## TASK TO COMPLETE
Take the data below and repeat it exactly.

## PROVIDED DATA

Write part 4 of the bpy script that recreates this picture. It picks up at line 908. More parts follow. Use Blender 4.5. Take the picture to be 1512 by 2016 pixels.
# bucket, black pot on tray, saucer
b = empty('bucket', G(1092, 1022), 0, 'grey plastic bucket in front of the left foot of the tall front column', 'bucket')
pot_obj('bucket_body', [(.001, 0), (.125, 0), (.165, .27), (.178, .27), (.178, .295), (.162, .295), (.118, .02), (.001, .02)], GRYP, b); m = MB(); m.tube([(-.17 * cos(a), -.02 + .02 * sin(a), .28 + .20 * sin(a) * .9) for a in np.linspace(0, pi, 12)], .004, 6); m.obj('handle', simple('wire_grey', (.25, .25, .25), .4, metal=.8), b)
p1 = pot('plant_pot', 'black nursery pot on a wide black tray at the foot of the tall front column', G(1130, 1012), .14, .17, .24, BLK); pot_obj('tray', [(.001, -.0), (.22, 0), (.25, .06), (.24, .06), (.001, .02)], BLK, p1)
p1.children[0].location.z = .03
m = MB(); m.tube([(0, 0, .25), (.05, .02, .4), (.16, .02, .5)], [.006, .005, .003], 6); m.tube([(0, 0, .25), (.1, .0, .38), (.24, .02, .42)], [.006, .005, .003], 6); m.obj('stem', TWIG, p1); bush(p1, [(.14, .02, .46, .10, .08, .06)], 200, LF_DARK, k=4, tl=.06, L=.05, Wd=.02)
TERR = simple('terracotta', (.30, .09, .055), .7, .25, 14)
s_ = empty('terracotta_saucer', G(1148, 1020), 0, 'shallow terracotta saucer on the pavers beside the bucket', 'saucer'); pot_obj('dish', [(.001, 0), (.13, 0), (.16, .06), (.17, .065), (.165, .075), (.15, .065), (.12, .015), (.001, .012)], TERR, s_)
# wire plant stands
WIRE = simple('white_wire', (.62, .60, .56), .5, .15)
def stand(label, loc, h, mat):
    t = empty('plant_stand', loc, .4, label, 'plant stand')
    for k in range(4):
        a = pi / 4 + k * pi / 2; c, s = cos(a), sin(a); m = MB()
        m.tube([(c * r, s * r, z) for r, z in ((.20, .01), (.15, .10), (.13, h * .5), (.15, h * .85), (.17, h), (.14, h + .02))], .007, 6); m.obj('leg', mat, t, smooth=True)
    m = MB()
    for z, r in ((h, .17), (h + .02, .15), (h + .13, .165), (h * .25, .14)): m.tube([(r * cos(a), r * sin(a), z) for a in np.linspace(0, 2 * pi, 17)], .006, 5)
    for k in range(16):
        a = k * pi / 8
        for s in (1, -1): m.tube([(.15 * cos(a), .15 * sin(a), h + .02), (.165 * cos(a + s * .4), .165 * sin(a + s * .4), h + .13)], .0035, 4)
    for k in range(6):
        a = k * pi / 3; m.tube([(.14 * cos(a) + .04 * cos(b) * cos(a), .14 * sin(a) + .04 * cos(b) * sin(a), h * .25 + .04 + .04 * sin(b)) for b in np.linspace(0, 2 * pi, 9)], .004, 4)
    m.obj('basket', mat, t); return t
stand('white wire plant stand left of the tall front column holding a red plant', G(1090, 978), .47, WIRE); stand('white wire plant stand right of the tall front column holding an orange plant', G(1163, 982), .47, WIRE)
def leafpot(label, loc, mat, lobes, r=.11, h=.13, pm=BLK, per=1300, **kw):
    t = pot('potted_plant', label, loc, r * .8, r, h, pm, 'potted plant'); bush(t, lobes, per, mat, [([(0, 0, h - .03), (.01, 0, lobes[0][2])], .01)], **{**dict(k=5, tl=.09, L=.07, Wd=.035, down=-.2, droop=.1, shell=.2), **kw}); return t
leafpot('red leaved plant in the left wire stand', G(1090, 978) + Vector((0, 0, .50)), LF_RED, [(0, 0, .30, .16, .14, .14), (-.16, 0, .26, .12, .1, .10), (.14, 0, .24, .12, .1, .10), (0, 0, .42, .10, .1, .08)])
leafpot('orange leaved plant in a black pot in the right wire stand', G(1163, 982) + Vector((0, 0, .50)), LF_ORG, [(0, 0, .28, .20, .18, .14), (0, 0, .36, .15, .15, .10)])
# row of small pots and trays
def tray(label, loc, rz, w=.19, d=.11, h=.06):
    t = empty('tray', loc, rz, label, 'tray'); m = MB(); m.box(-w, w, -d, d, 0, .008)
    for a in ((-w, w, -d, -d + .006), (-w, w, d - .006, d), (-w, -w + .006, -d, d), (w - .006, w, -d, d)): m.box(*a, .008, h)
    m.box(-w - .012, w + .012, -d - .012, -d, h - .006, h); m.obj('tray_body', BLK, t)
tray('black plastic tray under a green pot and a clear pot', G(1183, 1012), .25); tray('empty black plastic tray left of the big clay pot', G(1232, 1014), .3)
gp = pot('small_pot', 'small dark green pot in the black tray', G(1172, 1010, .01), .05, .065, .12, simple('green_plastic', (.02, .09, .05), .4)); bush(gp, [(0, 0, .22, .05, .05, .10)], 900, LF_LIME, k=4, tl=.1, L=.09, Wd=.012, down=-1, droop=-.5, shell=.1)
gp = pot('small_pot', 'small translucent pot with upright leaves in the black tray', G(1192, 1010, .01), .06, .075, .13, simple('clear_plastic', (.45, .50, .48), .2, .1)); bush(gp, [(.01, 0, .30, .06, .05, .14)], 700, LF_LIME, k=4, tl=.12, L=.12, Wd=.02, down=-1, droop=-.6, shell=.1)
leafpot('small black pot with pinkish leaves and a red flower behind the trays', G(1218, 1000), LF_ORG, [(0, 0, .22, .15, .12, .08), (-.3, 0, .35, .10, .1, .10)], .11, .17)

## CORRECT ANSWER
Write part 4 of the bpy script that recreates this picture. It picks up at line 908. More parts follow. Use Blender 4.5. Take the picture to be 1512 by 2016 pixels.
# bucket, black pot on tray, saucer
b = empty('bucket', G(1092, 1022), 0, 'grey plastic bucket in front of the left foot of the tall front column', 'bucket')
pot_obj('bucket_body', [(.001, 0), (.125, 0), (.165, .27), (.178, .27), (.178, .295), (.162, .295), (.118, .02), (.001, .02)], GRYP, b); m = MB(); m.tube([(-.17 * cos(a), -.02 + .02 * sin(a), .28 + .20 * sin(a) * .9) for a in np.linspace(0, pi, 12)], .004, 6); m.obj('handle', simple('wire_grey', (.25, .25, .25), .4, metal=.8), b)
p1 = pot('plant_pot', 'black nursery pot on a wide black tray at the foot of the tall front column', G(1130, 1012), .14, .17, .24, BLK); pot_obj('tray', [(.001, -.0), (.22, 0), (.25, .06), (.24, .06), (.001, .02)], BLK, p1)
p1.children[0].location.z = .03
m = MB(); m.tube([(0, 0, .25), (.05, .02, .4), (.16, .02, .5)], [.006, .005, .003], 6); m.tube([(0, 0, .25), (.1, .0, .38), (.24, .02, .42)], [.006, .005, .003], 6); m.obj('stem', TWIG, p1); bush(p1, [(.14, .02, .46, .10, .08, .06)], 200, LF_DARK, k=4, tl=.06, L=.05, Wd=.02)
TERR = simple('terracotta', (.30, .09, .055), .7, .25, 14)
s_ = empty('terracotta_saucer', G(1148, 1020), 0, 'shallow terracotta saucer on the pavers beside the bucket', 'saucer'); pot_obj('dish', [(.001, 0), (.13, 0), (.16, .06), (.17, .065), (.165, .075), (.15, .065), (.12, .015), (.001, .012)], TERR, s_)
# wire plant stands
WIRE = simple('white_wire', (.62, .60, .56), .5, .15)
def stand(label, loc, h, mat):
    t = empty('plant_stand', loc, .4, label, 'plant stand')
    for k in range(4):
        a = pi / 4 + k * pi / 2; c, s = cos(a), sin(a); m = MB()
        m.tube([(c * r, s * r, z) for r, z in ((.20, .01), (.15, .10), (.13, h * .5), (.15, h * .85), (.17, h), (.14, h + .02))], .007, 6); m.obj('leg', mat, t, smooth=True)
    m = MB()
    for z, r in ((h, .17), (h + .02, .15), (h + .13, .165), (h * .25, .14)): m.tube([(r * cos(a), r * sin(a), z) for a in np.linspace(0, 2 * pi, 17)], .006, 5)
    for k in range(16):
        a = k * pi / 8
        for s in (1, -1): m.tube([(.15 * cos(a), .15 * sin(a), h + .02), (.165 * cos(a + s * .4), .165 * sin(a + s * .4), h + .13)], .0035, 4)
    for k in range(6):
        a = k * pi / 3; m.tube([(.14 * cos(a) + .04 * cos(b) * cos(a), .14 * sin(a) + .04 * cos(b) * sin(a), h * .25 + .04 + .04 * sin(b)) for b in np.linspace(0, 2 * pi, 9)], .004, 4)
    m.obj('basket', mat, t); return t
stand('white wire plant stand left of the tall front column holding a red plant', G(1090, 978), .47, WIRE); stand('white wire plant stand right of the tall front column holding an orange plant', G(1163, 982), .47, WIRE)
def leafpot(label, loc, mat, lobes, r=.11, h=.13, pm=BLK, per=1300, **kw):
    t = pot('potted_plant', label, loc, r * .8, r, h, pm, 'potted plant'); bush(t, lobes, per, mat, [([(0, 0, h - .03), (.01, 0, lobes[0][2])], .01)], **{**dict(k=5, tl=.09, L=.07, Wd=.035, down=-.2, droop=.1, shell=.2), **kw}); return t
leafpot('red leaved plant in the left wire stand', G(1090, 978) + Vector((0, 0, .50)), LF_RED, [(0, 0, .30, .16, .14, .14), (-.16, 0, .26, .12, .1, .10), (.14, 0, .24, .12, .1, .10), (0, 0, .42, .10, .1, .08)])
leafpot('orange leaved plant in a black pot in the right wire stand', G(1163, 982) + Vector((0, 0, .50)), LF_ORG, [(0, 0, .28, .20, .18, .14), (0, 0, .36, .15, .15, .10)])
# row of small pots and trays
def tray(label, loc, rz, w=.19, d=.11, h=.06):
    t = empty('tray', loc, rz, label, 'tray'); m = MB(); m.box(-w, w, -d, d, 0, .008)
    for a in ((-w, w, -d, -d + .006), (-w, w, d - .006, d), (-w, -w + .006, -d, d), (w - .006, w, -d, d)): m.box(*a, .008, h)
    m.box(-w - .012, w + .012, -d - .012, -d, h - .006, h); m.obj('tray_body', BLK, t)
tray('black plastic tray under a green pot and a clear pot', G(1183, 1012), .25); tray('empty black plastic tray left of the big clay pot', G(1232, 1014), .3)
gp = pot('small_pot', 'small dark green pot in the black tray', G(1172, 1010, .01), .05, .065, .12, simple('green_plastic', (.02, .09, .05), .4)); bush(gp, [(0, 0, .22, .05, .05, .10)], 900, LF_LIME, k=4, tl=.1, L=.09, Wd=.012, down=-1, droop=-.5, shell=.1)
gp = pot('small_pot', 'small translucent pot with upright leaves in the black tray', G(1192, 1010, .01), .06, .075, .13, simple('clear_plastic', (.45, .50, .48), .2, .1)); bush(gp, [(.01, 0, .30, .06, .05, .14)], 700, LF_LIME, k=4, tl=.12, L=.12, Wd=.02, down=-1, droop=-.6, shell=.1)
leafpot('small black pot with pinkish leaves and a red flower behind the trays', G(1218, 1000), LF_ORG, [(0, 0, .22, .15, .12, .08), (-.3, 0, .35, .10, .1, .10)], .11, .17)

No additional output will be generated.